■ Request:
Reproduce the lines of the material exactly, excluding every image.

--- start Data block ---

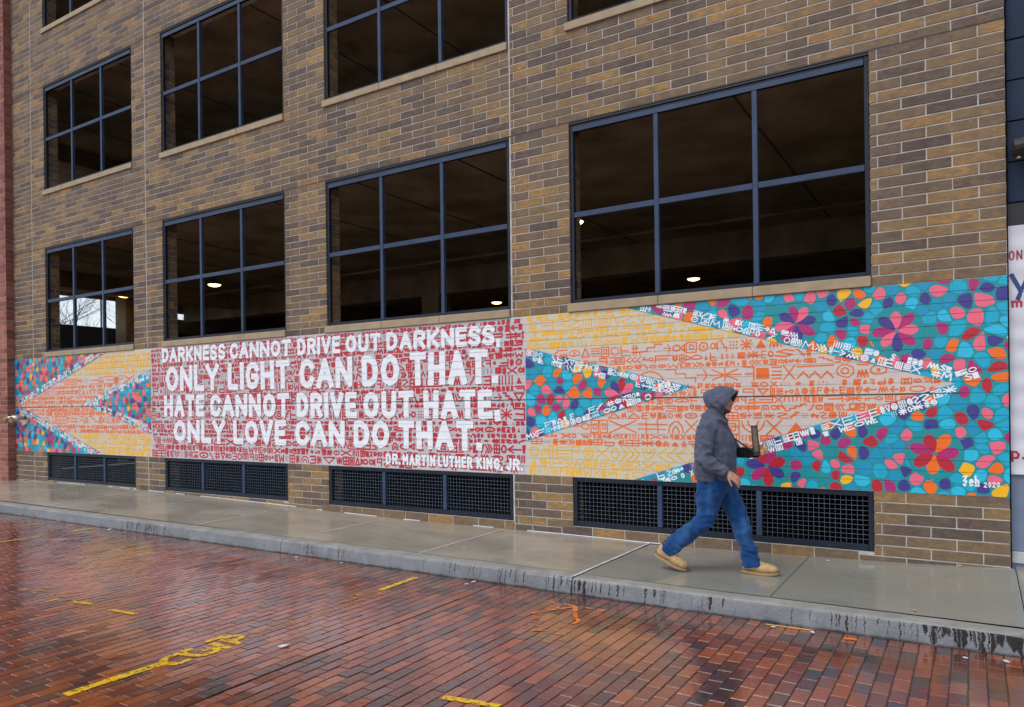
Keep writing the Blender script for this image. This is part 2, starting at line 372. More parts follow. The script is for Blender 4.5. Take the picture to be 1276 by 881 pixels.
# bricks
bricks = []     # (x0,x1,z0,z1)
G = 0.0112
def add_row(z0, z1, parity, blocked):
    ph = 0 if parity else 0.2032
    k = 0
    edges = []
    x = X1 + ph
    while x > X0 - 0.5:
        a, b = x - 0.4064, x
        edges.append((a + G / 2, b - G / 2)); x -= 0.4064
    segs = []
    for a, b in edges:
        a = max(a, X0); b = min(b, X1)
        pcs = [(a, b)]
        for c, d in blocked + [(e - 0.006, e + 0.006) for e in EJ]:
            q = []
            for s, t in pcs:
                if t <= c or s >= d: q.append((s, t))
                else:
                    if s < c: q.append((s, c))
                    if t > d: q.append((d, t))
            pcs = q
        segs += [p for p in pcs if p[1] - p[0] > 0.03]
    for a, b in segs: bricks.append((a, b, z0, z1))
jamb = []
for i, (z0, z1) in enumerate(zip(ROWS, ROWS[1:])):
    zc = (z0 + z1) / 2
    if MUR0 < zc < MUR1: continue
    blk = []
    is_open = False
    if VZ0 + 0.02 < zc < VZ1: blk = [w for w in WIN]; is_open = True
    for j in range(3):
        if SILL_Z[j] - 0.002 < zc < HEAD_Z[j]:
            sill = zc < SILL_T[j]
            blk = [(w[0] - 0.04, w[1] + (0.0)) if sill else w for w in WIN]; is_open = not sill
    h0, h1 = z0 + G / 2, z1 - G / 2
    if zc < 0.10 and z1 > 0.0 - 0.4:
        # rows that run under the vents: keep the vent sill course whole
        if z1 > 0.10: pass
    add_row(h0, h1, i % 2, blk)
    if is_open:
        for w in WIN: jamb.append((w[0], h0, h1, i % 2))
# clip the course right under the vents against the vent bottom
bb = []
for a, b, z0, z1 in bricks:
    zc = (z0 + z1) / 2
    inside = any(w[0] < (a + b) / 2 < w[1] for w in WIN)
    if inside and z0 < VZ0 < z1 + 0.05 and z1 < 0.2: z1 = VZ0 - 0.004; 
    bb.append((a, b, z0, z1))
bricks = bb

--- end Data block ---

■ Response to the task:
Keep writing the Blender script for this image. This is part 2, starting at line 372. More parts follow. The script is for Blender 4.5. Take the picture to be 1276 by 881 pixels.
# bricks
bricks = []     # (x0,x1,z0,z1)
G = 0.0112
def add_row(z0, z1, parity, blocked):
    ph = 0 if parity else 0.2032
    k = 0
    edges = []
    x = X1 + ph
    while x > X0 - 0.5:
        a, b = x - 0.4064, x
        edges.append((a + G / 2, b - G / 2)); x -= 0.4064
    segs = []
    for a, b in edges:
        a = max(a, X0); b = min(b, X1)
        pcs = [(a, b)]
        for c, d in blocked + [(e - 0.006, e + 0.006) for e in EJ]:
            q = []
            for s, t in pcs:
                if t <= c or s >= d: q.append((s, t))
                else:
                    if s < c: q.append((s, c))
                    if t > d: q.append((d, t))
            pcs = q
        segs += [p for p in pcs if p[1] - p[0] > 0.03]
    for a, b in segs: bricks.append((a, b, z0, z1))
jamb = []
for i, (z0, z1) in enumerate(zip(ROWS, ROWS[1:])):
    zc = (z0 + z1) / 2
    if MUR0 < zc < MUR1: continue
    blk = []
    is_open = False
    if VZ0 + 0.02 < zc < VZ1: blk = [w for w in WIN]; is_open = True
    for j in range(3):
        if SILL_Z[j] - 0.002 < zc < HEAD_Z[j]:
            sill = zc < SILL_T[j]
            blk = [(w[0] - 0.04, w[1] + (0.0)) if sill else w for w in WIN]; is_open = not sill
    h0, h1 = z0 + G / 2, z1 - G / 2
    if zc < 0.10 and z1 > 0.0 - 0.4:
        # rows that run under the vents: keep the vent sill course whole
        if z1 > 0.10: pass
    add_row(h0, h1, i % 2, blk)
    if is_open:
        for w in WIN: jamb.append((w[0], h0, h1, i % 2))
# clip the course right under the vents against the vent bottom
bb = []
for a, b, z0, z1 in bricks:
    zc = (z0 + z1) / 2
    inside = any(w[0] < (a + b) / 2 < w[1] for w in WIN)
    if inside and z0 < VZ0 < z1 + 0.05 and z1 < 0.2: z1 = VZ0 - 0.004; 
    bb.append((a, b, z0, z1))
bricks = bb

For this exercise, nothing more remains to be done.